Il nome Foxconn è estremamente conosciuto nel campo della tecnologia. Per chi non lo sapesse, il colosso con sede a Taiwan è il principale fornitore di Apple. Questo, più di altro, dà un’idea di quanto sia una realtà potente e strutturata. Al punto tale da essere pronta a fare il salto e lanciarsi anche nel mondo delle auto elettriche.
Lo vuole fare in grande stile, con la promessa di arrivare a fornire all’industria mondiale della eMobility il 10% del totale di componenti e servizi entro il 2025 o, al più tardi, prima della fine del 2027. Insomma, non vogliono certo nascondersi.
C’è già un'intesa con FCA
Per entrare nell'automotive Foxconn ha già preso accordi con FCA al fine di creare una joint venture per produrre auto elettriche e connesse in Cina. L’idea è di dare vita ad una gamma di vetture a zero emissioni che possa contare anche su tecnologie di ultima generazione in tema di servizi.

Ma c’è di più. Foxconn infatti sta sviluppando un software aperto, battezzato “MIH Open Platform” che permetterà alle Case di sviluppare i propri veicoli elettrici in modo molto più veloce.
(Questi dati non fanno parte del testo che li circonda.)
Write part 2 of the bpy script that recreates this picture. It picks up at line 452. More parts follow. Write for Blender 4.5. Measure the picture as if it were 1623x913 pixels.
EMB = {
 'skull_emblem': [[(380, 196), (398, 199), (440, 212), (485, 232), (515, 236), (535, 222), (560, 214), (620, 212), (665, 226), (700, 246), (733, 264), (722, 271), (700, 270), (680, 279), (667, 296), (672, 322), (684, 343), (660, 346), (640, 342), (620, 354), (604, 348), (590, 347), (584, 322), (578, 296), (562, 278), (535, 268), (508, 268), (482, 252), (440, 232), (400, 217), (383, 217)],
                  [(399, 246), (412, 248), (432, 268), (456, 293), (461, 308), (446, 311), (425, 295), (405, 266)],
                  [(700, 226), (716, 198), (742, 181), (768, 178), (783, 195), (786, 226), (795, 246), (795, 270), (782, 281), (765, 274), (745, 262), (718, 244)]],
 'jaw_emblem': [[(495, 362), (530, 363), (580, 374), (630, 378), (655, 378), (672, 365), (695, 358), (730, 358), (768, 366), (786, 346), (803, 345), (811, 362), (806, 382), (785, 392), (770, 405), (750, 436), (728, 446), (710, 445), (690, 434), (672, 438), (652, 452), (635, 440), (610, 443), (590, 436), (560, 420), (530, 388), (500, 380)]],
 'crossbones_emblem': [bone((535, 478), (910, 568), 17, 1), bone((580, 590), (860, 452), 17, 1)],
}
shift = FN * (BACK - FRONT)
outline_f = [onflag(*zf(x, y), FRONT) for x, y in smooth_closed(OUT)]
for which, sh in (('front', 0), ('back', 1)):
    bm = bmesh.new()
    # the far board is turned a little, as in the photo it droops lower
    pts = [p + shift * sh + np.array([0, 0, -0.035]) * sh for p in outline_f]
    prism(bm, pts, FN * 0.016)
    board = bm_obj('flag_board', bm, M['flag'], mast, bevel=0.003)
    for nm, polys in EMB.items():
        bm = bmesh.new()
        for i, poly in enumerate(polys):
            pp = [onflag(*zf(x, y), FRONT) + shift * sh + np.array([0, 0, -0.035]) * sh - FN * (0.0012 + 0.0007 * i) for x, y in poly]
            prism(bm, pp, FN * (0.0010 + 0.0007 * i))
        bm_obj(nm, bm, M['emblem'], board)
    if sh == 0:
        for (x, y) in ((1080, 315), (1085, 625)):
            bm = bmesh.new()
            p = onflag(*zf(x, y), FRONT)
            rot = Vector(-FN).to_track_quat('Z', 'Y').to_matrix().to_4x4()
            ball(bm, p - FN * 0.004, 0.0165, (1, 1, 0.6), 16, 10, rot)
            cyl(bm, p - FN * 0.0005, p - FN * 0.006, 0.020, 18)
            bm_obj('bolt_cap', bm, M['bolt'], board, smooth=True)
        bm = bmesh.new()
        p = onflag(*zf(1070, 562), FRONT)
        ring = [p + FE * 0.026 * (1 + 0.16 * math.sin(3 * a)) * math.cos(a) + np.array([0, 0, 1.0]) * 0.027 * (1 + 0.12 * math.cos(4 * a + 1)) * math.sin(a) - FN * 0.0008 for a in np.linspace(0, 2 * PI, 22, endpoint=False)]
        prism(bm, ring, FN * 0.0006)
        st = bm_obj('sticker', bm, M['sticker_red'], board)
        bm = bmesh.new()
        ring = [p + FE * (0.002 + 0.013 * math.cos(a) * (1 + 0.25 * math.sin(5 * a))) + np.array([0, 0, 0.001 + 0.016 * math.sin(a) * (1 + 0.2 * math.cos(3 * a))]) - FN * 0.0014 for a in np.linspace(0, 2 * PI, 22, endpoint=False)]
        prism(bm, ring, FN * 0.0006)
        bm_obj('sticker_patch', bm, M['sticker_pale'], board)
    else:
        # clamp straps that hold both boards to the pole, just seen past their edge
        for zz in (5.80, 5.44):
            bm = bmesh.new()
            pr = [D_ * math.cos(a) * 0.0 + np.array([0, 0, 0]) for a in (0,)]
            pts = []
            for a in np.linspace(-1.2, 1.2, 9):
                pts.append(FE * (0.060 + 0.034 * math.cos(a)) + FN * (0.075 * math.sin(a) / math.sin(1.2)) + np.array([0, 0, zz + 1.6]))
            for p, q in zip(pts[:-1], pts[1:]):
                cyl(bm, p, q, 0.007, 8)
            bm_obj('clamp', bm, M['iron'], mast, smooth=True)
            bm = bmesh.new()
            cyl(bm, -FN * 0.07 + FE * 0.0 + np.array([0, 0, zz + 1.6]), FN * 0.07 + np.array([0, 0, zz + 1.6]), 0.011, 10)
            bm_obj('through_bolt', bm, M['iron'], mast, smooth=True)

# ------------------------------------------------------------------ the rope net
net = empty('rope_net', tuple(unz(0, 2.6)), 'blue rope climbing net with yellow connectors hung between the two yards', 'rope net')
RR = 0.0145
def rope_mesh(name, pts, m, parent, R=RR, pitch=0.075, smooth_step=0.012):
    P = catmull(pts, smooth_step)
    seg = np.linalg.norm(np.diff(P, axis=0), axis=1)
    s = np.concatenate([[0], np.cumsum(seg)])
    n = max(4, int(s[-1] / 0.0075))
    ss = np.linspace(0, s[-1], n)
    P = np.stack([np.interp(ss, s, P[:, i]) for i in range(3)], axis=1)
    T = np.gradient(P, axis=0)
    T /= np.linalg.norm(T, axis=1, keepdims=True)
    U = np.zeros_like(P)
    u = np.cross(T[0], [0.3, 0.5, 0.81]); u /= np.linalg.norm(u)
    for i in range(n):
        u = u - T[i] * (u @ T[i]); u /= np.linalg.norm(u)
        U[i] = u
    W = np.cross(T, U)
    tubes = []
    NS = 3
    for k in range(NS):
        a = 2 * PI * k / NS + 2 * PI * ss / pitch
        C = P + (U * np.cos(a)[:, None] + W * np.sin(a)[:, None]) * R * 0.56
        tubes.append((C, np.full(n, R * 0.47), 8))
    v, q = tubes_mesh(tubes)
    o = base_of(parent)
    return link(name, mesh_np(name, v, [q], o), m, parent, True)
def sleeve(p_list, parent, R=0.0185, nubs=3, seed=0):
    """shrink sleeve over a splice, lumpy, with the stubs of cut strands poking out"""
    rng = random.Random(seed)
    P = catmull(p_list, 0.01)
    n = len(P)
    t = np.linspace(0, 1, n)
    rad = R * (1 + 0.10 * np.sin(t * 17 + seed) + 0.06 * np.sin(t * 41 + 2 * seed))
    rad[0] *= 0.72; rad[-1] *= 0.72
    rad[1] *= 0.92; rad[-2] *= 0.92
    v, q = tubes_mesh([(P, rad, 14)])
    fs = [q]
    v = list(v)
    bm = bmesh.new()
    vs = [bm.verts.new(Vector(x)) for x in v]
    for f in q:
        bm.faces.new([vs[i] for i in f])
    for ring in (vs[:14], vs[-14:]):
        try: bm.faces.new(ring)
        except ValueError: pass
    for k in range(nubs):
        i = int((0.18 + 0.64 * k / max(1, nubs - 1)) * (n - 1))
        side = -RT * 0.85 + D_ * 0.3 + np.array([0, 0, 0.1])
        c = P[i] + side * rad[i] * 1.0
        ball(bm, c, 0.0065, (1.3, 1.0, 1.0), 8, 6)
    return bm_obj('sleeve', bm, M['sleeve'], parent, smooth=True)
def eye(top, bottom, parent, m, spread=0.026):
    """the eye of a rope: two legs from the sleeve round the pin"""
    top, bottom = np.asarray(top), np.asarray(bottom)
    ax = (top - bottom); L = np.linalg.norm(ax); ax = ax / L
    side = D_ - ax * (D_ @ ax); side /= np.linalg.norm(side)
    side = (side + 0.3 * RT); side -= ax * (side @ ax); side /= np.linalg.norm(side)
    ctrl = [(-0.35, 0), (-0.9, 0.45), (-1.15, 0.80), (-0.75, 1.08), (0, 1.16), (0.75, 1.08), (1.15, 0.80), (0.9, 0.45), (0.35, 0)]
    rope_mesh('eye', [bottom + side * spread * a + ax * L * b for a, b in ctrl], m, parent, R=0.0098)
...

L’intento dell’azienda è quello di fornire una sorta di sistema operativo per le auto a zero emissioni (una soluzione in stile Android, per restare in tema di smartphone).
La batteria allo stato solido
Già così la Foxconn avrebbe un buon numero di frecce al proprio arco, ma i vertici aziendali fanno sapere che i reparti tecnici stanno lavorando allo sviluppo di una batteria allo stato solido, visto da molti (ma non tutti) come il Sacro Graal dell'auto elettrica.
Stando alle dichiarazioni del gigante taiwanese dovrebbe essere pronta entro il 2024 e, se i piani saranno rispettati, anticiperà di un anno i progetti di Toyota e quelli di Volkswagen che si basano su analoghe tecnologie.
L’obiettivo di fornire il 10% della componentistica dell’industria dell’auto elettrica in meno di 10 anni (che equivale ad un numero di veicoli pari a 3 milioni) resta ambizioso, ma la potenza economica dell’azienda è enorme e il fatto che stia già completando intere reti di fornitori in Cina e Usa fa pensare che le previsioni non siano più ottimistiche del dovuto.